Dari hasil pemeriksaan, penyidik memperoleh bukti adanya tindak pidana korupsi dalam pemberian kredit kepada PT Sritex dengan nilai tagihan yang belum dilunasi (outstanding) hingga Oktober 2024 sebesar Rp3,588.650.808.028,57 sen atau Rp3,5 triliun.
Tagihan yang belum dilunasi itu merupakan pinjaman dari Bank Jateng senilai Rp395,66 miliar, Bank BJB Rp533,98 miliar, Bank DKI Rp149 miliar, serta bank sindikasi BRI dan BNI serta Lembaga Penjaminan Ekspor Indonesia (LPEI) senilai Rp2,5 triliun.
Sritex juga dilaporkan memperoleh pemberian kredit dari 20 bank swasta.
Direktur Penyidik JAM PIDSUS yang kala itu dijabat Abdul Qohar menjelaskan tim penyidik awalnya mencurigai adanya keganjilan dalam laporan keuangan PT Sritex yang melaporkan kerugian senilai USD 1,08 miliar atau Rp15,65 triliun pada tahun 2021.
Padahal setahun sebelumnya, Sritex dalam laporannya menyampaikan perusahana meraup keuntungan sampai USD 85,32 juta atau Rp1,24 triliun.

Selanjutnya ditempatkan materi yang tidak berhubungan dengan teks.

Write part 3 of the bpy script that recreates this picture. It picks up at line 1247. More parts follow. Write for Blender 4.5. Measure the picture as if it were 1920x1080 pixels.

"Jadi ini ada keganjilan dalam 1 tahun mengalami keuntungan yang sangat signifikan kemudian tahun berikutnya juga mengalami kerugian yang sangat signifikan. Inilah konsentrasi dari teman-teman penyidik," ungkap Abdul Qohar.
Terkait tersangka dari dua Bank Pembangunan Daerah, Abdul Qohar menjelaskan hasil pemeriksan menemukan kedua bank tersebut telah memberikan kredit secara melawan hukum karena tidak melakukan analisis yang memadai dan mentaati prosedur serta persyaratan yang ditetapkan.
Salah satu contohnya adalah hasil penilaian dari lembaga pemeringkatan Fitch dan Moodys menetapkan surat utang PT Sritex mendapat predikat BB- atau memiliki resiko gagal bayar yang lebih tinggi. Fakta ini menunjukan Sritex tidak memenuhi persyaratan untuk mendapatkan kredit modal kerja karena dipersyaratkan peringkat surat utang minimal A.
"Perbuatan tersebut bertentangan dengan SOP Bank serta ketentuan Undang-Undang RI Nomor 10 Tahun 1998 tentang Perbankan sekaligus penerapan prinsip kehati-hatian," ujar Dirdik.
Fakta lain yang ditemukan penyidik adalah kredit yang diperoleh Sritex tidak digunakan sebagaimana tujuan awal. Manajemen Sritex malah menggunakan kredit modal kerja tersebut untuk membayar utang dan membeli aset non-produktif.
Dengan analisa yang tidak memadai, Bank BJB dan Bank DKI saat ini mengalami kredit macet dari PT Sritex dengan volabilitasi 5. Sementara aset Sritex tidak bisa dieksekusi untuk menutup nilai kerugian negara karena nilainya yang lebih kecil dari kredit yang disalurkan kedua bank tersebut. Aset tersebut juga tidak dijadikan jaminan atau agunan saat pengajuan kredit.
Akibat pemberian kredit yang dilakukan secara melawan hukum, Bank BJB dan Bank DKI diduga telah menyebabkan kerugian keuangan negara senilai Rp692,98 miliar dari total utang outstanding Sritex sebesar Rp3,58 triliun.